I must say I was impressed that the film didn't resort to much foul language, I know that must have been hard to bear for Eddie Murphy, who was the King of Rude during the eighties, and in fact even made a film called "Raw." I respect "Daddy Day Care" for that, but not much else.
In this case, the one-laugh-wonder is about a Job-Driven Workaholic, Charlie Hinton, and his best-buddy Phil (Jeff Garlin). They are advertising executives trying to find a niche in cereal ads, using large broccoli and carrot costumes to promote the assigned cereal project for their job. But after a bunch of exhaustively unfunny gags about the broccoli and carrot suits, Charlie and Phil are fired by their boss, and poked fun at by the Evil Co-Worker (Kevin Nealon, a.k.a. "Frans" from "SNL," a man I personally loved in comedies but am not so sure about anymore). Left at home with nothing to do, Charlie pulls his Shy, Cute Kid out of the day care service he had just started going to, only to get a brilliant idea: Why not open up his own day care center with Phil? It will, of course, be called "Daddy Day Care," hence the title of the movie, and Charlie and Phil, who cannot even help their own kids use the "potty," will of course run around and chase the little weasels. The filmmakers want laughter to ensue. It does not.

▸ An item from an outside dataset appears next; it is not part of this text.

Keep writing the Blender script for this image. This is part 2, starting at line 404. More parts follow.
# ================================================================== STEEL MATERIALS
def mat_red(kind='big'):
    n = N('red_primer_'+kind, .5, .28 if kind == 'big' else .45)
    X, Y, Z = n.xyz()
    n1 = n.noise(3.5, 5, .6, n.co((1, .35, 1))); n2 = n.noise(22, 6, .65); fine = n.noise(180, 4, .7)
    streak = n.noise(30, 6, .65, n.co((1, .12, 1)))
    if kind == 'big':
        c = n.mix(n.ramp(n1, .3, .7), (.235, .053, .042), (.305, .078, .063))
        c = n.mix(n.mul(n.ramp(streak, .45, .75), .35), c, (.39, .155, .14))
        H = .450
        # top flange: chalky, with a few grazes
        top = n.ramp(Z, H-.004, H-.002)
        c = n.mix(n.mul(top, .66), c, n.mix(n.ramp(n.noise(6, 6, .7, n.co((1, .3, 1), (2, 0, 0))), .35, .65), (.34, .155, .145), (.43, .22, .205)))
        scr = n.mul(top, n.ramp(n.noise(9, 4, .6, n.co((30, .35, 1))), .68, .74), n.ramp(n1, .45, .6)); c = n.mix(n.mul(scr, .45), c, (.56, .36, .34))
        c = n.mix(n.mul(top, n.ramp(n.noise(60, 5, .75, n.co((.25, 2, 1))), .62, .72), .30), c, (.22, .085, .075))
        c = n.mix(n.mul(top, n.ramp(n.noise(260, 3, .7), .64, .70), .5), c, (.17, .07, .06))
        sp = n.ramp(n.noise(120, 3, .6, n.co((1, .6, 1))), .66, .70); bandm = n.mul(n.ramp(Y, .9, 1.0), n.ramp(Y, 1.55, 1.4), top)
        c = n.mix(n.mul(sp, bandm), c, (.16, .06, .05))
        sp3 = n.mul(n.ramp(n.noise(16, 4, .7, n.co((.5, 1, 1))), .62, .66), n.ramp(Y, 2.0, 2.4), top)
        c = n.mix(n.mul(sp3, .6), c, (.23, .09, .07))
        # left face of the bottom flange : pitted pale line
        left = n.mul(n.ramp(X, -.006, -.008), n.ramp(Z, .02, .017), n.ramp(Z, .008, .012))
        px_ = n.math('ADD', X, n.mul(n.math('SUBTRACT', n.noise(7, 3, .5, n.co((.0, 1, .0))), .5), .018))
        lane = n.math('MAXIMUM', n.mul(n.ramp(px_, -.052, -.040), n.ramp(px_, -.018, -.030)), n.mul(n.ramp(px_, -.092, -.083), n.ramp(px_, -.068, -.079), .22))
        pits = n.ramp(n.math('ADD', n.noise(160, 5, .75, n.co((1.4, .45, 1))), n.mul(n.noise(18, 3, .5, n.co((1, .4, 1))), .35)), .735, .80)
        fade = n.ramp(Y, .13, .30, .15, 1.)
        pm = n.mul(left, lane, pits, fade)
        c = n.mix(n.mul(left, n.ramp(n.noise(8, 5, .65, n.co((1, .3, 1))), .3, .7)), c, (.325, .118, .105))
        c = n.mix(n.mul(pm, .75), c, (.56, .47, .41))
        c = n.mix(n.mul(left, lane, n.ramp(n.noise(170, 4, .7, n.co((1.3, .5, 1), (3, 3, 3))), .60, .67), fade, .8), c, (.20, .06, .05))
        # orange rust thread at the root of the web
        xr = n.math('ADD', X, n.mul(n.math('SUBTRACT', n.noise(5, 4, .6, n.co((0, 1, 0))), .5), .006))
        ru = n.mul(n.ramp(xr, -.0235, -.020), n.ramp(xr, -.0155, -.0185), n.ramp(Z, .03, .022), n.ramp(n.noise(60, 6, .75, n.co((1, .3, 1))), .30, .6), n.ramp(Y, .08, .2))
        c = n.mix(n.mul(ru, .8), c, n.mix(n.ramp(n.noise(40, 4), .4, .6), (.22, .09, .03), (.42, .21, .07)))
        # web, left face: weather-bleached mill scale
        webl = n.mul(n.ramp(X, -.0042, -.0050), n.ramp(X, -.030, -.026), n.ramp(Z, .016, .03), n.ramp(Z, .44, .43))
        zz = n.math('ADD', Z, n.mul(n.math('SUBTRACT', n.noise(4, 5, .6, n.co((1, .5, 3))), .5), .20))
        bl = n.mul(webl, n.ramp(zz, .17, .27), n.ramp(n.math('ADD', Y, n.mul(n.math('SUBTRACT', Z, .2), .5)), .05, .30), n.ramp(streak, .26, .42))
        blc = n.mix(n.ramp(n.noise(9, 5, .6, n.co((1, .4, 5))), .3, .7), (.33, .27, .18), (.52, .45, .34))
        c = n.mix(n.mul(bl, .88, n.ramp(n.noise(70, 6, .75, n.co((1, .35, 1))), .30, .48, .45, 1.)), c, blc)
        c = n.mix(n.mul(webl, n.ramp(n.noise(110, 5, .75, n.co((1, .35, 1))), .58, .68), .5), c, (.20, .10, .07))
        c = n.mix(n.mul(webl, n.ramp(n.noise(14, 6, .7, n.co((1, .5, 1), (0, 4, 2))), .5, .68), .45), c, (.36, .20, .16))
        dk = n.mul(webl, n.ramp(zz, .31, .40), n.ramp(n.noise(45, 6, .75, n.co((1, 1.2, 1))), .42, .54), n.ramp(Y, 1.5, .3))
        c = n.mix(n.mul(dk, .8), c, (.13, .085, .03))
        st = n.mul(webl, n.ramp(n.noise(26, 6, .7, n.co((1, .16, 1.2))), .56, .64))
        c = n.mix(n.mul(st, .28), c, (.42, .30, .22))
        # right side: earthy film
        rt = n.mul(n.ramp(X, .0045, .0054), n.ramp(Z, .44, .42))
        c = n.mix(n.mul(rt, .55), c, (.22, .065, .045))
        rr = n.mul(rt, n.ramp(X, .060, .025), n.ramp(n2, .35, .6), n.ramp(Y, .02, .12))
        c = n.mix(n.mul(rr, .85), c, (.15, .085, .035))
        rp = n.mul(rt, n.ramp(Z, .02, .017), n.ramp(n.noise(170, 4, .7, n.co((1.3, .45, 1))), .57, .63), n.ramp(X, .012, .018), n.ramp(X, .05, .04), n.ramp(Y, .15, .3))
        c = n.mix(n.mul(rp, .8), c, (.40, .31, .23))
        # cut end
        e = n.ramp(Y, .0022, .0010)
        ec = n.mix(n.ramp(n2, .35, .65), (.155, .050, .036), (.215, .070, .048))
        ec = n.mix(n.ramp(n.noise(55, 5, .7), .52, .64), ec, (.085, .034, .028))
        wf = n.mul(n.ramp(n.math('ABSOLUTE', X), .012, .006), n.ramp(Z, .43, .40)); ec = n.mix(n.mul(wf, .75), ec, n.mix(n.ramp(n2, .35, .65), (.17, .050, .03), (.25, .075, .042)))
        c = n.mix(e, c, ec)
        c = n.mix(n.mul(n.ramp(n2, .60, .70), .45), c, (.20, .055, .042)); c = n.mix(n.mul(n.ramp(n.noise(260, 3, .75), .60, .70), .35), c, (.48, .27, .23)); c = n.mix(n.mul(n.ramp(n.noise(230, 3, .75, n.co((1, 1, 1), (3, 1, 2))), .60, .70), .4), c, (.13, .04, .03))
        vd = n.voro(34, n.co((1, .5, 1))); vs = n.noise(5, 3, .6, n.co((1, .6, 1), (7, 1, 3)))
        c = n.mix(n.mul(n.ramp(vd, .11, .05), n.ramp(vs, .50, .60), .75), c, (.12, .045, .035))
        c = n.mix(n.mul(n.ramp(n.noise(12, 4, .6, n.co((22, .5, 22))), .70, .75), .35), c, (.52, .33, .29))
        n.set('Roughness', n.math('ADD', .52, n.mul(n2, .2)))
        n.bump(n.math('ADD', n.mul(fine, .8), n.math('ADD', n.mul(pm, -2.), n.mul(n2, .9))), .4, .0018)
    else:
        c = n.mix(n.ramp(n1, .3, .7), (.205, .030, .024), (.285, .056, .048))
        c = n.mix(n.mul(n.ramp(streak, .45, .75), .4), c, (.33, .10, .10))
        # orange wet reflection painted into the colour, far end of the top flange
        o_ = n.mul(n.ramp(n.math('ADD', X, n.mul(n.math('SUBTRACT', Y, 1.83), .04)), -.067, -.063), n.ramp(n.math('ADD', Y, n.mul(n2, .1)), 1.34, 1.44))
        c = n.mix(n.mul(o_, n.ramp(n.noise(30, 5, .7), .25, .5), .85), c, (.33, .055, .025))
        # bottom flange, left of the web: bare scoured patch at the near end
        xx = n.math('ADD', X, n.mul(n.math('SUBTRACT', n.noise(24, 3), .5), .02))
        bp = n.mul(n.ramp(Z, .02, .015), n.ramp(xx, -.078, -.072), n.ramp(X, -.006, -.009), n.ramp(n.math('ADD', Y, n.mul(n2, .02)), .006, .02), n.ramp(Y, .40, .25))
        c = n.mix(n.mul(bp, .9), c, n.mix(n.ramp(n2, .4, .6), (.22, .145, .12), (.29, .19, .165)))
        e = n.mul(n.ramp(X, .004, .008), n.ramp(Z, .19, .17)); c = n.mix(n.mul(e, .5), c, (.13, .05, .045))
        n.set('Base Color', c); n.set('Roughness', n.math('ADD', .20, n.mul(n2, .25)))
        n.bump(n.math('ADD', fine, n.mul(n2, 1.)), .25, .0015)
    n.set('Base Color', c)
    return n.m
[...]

Every movie like this of course has a villain. In this case it's Miss Harridan (Anjelica Huston), whose name rhymes with Harry Dan, if that means anything. She is the head mistress of a competing day care service. She describes her children as vines, attaching to a plant and growing, or something like that. We see her ruling her day care service with an iron fist, teaching her kids four languages. She even says, "Five, we're starting Portugese next month." If you ask me, this isn't much of a bad thing, but the screenplay thinks that by the time it introduces us to Harry Dan we will feel sympathy for Charlie's character. Even in the weakest of films I usually feel sympathy. I didn't in this case. I wanted Miss Harry Dan to take the kids from Daddy Day Care, calm them down and teach them French. Call me strict. Call me a guy who doesn't like cheap pokes at comedy and character attachment.
Miss Harry Dan watches as the children attending her day care service slowly dissipate, leaving her with one choice, the same choice every movie villain or villainess makes: To sabotage the competition. Why do movies like this always do this? Have you ever met a leader of a day care service who would be willing to put cockroaches in food, unleash farm animals and rip the cord out of a bouncy castle (with children playing inside), just to stop a fundraiser for a competing day care service? Not me. If I ever did, I would recommend that person go to some serious counseling.
And every movie like this will, of course, towards the end, have a point where the good guys fail. In this case, Charlie's Daddy Day Care service is ruined by Harry Dan at the fundraiser, he gets another job promotion, he leaves his two employees of Daddy Day Care (including the newly recruited "Star Trek" fanatic Marvin, played by Steve Zahn) by themselves. The service falls apart. But then he remembers that his son, Ben, wants his daddy to be with him and not be busy at work. The thought that by sticking with his current job may make four times as much as a day care service fails to enter Charlie's brain, and he once again re-opens Daddy Day Care, and then the competition really gets fierce. Charlie even goes to Miss Harry Dan's school and takes back all his old kids. The thought that perhaps their parents might not approve of their children being taken to another day care service without their knowledge seems to escape the screenplay, which makes Charlie deliver a forced speech about how kids aren't like vines. Miss Harry Dan watches on in disgust. Charlie and Harry Dan essentially act like children the entire way throughout the film, which made me wonder whether the adults, or so they are called, should even be in charge of easily-molded children.
"Daddy Day Care" doesn't avoid the cliches, it is one. It's not funny, I chuckled once or twice but that's about it. Eddie Murphy is good in this film, and Steve Zahn plays a good "Star Trek" freak, but that's about it. When "Daddy Day Care" was over, I thought back upon how much better movies like "Mrs. Doubtfire" were, that though recycled were actually funny and amusing. And then I overheard a child not more than eight or nine, leaving the theater, who said, "That movie was funny." It made me think twice. This film really isn't meant to be a movie for adults, and it doesn't and, I suppose, shouldn't really appeal to adults. I have mixed feelings over just how to recommend it. I came up with this: Adults stay away, but kids will have a ball. I just wish all films could be as equally enjoyable as "Shrek" or Pixar films. One can only dream.